# Task brief
In the entries below, the lines from the one with "Reconstruct this image" through the one with "COL.objects.link(sun)" are to be copied exactly; both ends count.

(Scenes as source code)
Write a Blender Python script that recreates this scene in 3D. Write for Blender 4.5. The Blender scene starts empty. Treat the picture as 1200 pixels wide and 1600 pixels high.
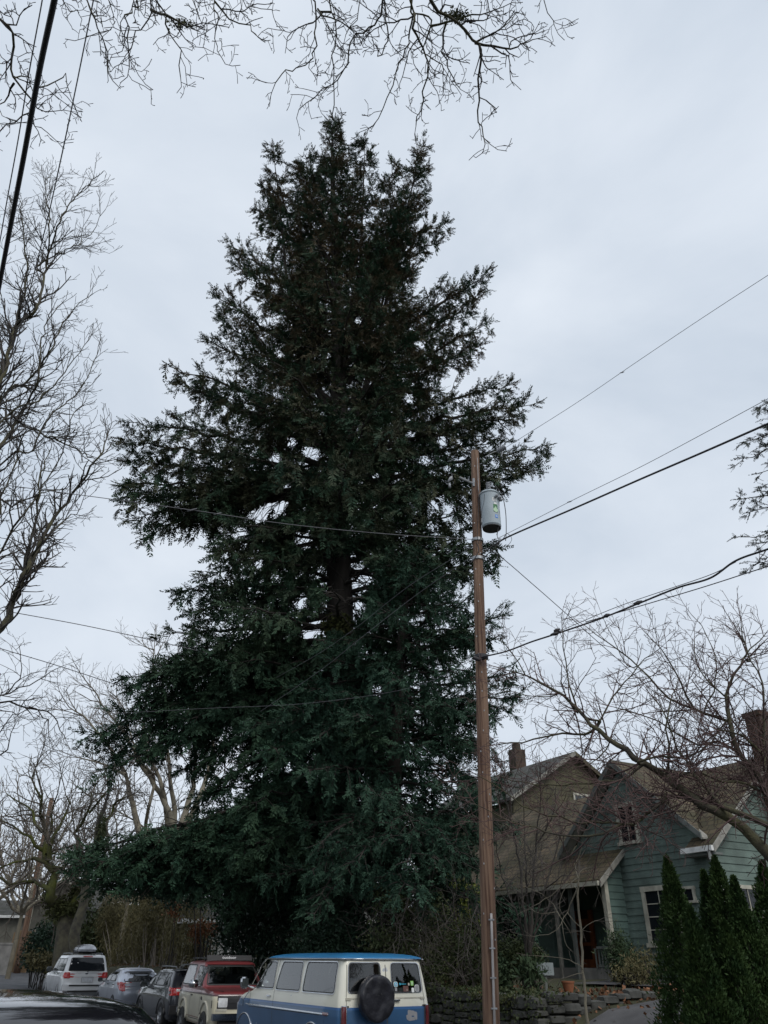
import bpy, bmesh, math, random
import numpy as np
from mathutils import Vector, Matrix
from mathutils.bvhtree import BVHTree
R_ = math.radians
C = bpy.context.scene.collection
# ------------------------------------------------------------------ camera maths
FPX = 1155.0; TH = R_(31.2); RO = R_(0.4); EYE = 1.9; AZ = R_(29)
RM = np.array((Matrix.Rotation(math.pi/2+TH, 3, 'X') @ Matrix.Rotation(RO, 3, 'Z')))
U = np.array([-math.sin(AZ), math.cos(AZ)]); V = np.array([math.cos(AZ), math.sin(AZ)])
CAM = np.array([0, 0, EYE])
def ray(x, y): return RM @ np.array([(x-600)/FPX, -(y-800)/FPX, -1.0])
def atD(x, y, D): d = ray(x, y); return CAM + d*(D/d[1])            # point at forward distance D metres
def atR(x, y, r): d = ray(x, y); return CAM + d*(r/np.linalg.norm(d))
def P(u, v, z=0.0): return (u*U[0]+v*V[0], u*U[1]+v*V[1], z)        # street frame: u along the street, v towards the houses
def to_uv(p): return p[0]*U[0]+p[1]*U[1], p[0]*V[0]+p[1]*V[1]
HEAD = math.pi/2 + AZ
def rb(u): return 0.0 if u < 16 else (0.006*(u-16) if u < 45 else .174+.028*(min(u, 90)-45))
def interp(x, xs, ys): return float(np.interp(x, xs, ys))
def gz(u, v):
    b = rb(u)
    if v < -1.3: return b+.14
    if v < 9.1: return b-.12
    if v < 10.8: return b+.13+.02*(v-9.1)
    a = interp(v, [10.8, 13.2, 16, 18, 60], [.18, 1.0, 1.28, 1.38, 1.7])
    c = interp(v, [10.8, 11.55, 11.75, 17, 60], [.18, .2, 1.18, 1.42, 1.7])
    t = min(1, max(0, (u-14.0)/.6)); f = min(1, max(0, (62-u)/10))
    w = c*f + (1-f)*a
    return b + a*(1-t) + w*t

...

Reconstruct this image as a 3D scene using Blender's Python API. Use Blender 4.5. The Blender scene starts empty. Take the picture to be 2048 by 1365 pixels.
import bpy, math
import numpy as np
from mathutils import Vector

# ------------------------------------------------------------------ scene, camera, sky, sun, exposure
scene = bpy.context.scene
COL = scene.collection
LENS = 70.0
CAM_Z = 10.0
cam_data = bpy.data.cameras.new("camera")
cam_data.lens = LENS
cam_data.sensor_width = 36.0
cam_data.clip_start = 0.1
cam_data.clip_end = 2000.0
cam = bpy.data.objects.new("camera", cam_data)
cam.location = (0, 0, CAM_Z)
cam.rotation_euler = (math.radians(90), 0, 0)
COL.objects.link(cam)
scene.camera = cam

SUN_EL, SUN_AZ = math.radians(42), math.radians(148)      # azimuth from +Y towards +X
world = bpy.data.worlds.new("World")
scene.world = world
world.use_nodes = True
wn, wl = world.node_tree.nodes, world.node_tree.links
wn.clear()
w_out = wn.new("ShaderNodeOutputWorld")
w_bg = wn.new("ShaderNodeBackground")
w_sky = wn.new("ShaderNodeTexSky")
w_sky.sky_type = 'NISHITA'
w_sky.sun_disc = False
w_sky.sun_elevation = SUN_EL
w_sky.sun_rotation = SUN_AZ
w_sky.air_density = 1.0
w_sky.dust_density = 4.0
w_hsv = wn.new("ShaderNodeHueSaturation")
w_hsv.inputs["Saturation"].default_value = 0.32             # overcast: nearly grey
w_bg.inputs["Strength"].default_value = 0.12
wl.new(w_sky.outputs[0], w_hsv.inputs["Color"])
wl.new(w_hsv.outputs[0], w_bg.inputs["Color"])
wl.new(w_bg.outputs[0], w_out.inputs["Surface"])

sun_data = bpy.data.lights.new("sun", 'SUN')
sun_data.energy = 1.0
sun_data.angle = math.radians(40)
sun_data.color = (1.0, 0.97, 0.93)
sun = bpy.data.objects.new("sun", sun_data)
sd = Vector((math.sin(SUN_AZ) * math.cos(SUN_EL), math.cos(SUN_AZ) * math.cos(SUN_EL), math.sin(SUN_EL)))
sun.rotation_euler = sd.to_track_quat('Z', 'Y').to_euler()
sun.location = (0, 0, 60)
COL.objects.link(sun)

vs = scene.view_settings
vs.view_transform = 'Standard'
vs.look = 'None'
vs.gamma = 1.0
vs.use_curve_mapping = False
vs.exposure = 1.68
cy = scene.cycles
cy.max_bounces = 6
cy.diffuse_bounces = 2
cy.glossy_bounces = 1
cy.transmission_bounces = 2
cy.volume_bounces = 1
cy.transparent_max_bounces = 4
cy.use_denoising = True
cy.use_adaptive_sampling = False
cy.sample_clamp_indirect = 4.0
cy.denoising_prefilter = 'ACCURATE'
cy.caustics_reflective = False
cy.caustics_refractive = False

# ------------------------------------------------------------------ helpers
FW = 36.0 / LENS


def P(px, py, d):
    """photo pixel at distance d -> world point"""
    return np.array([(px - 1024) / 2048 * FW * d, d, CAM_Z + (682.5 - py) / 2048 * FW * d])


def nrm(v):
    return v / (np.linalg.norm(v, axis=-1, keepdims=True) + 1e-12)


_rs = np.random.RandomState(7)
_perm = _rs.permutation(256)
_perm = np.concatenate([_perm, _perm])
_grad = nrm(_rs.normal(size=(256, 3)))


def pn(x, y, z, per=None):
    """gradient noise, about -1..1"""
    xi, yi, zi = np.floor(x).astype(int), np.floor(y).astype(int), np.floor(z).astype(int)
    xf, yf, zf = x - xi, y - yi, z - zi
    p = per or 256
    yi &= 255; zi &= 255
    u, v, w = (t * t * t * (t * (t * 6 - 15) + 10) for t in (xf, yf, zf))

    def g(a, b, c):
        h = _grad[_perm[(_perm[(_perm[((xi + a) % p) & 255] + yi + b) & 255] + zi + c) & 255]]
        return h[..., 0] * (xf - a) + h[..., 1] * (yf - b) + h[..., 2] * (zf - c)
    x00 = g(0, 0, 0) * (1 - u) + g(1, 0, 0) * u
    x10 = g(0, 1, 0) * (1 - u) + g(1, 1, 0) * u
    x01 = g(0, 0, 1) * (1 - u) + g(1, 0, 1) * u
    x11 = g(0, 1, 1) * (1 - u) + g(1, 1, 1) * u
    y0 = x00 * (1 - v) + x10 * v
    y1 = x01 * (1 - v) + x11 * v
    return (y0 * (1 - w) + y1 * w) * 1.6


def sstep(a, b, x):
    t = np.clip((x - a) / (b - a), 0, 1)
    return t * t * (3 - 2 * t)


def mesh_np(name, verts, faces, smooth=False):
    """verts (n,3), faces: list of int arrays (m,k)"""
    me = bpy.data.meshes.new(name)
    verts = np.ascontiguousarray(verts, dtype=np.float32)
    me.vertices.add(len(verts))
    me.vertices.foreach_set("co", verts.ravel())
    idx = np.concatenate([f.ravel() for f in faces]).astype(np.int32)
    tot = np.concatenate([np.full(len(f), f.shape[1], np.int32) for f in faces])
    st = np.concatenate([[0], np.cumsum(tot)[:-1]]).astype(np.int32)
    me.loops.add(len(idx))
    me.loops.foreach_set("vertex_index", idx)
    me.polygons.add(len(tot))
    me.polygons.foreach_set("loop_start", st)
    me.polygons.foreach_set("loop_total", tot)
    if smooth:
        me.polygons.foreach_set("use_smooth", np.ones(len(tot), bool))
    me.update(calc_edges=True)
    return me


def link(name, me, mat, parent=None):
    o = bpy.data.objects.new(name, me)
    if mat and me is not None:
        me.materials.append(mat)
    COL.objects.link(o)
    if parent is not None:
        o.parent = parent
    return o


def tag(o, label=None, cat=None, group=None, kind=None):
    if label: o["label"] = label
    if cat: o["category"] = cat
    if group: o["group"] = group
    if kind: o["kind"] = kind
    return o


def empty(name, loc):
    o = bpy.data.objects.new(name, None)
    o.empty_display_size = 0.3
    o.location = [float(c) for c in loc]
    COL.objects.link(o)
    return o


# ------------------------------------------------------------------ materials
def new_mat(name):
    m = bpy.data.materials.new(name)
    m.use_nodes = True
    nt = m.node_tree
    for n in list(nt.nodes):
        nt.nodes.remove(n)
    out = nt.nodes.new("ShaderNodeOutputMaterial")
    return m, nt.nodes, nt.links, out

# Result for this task
Reconstruct this image as a 3D scene using Blender's Python API. Use Blender 4.5. The Blender scene starts empty. Take the picture to be 2048 by 1365 pixels.
import bpy, math
import numpy as np
from mathutils import Vector

# ------------------------------------------------------------------ scene, camera, sky, sun, exposure
scene = bpy.context.scene
COL = scene.collection
LENS = 70.0
CAM_Z = 10.0
cam_data = bpy.data.cameras.new("camera")
cam_data.lens = LENS
cam_data.sensor_width = 36.0
cam_data.clip_start = 0.1
cam_data.clip_end = 2000.0
cam = bpy.data.objects.new("camera", cam_data)
cam.location = (0, 0, CAM_Z)
cam.rotation_euler = (math.radians(90), 0, 0)
COL.objects.link(cam)
scene.camera = cam

SUN_EL, SUN_AZ = math.radians(42), math.radians(148)      # azimuth from +Y towards +X
world = bpy.data.worlds.new("World")
scene.world = world
world.use_nodes = True
wn, wl = world.node_tree.nodes, world.node_tree.links
wn.clear()
w_out = wn.new("ShaderNodeOutputWorld")
w_bg = wn.new("ShaderNodeBackground")
w_sky = wn.new("ShaderNodeTexSky")
w_sky.sky_type = 'NISHITA'
w_sky.sun_disc = False
w_sky.sun_elevation = SUN_EL
w_sky.sun_rotation = SUN_AZ
w_sky.air_density = 1.0
w_sky.dust_density = 4.0
w_hsv = wn.new("ShaderNodeHueSaturation")
w_hsv.inputs["Saturation"].default_value = 0.32             # overcast: nearly grey
w_bg.inputs["Strength"].default_value = 0.12
wl.new(w_sky.outputs[0], w_hsv.inputs["Color"])
wl.new(w_hsv.outputs[0], w_bg.inputs["Color"])
wl.new(w_bg.outputs[0], w_out.inputs["Surface"])

sun_data = bpy.data.lights.new("sun", 'SUN')
sun_data.energy = 1.0
sun_data.angle = math.radians(40)
sun_data.color = (1.0, 0.97, 0.93)
sun = bpy.data.objects.new("sun", sun_data)
sd = Vector((math.sin(SUN_AZ) * math.cos(SUN_EL), math.cos(SUN_AZ) * math.cos(SUN_EL), math.sin(SUN_EL)))
sun.rotation_euler = sd.to_track_quat('Z', 'Y').to_euler()
sun.location = (0, 0, 60)
COL.objects.link(sun)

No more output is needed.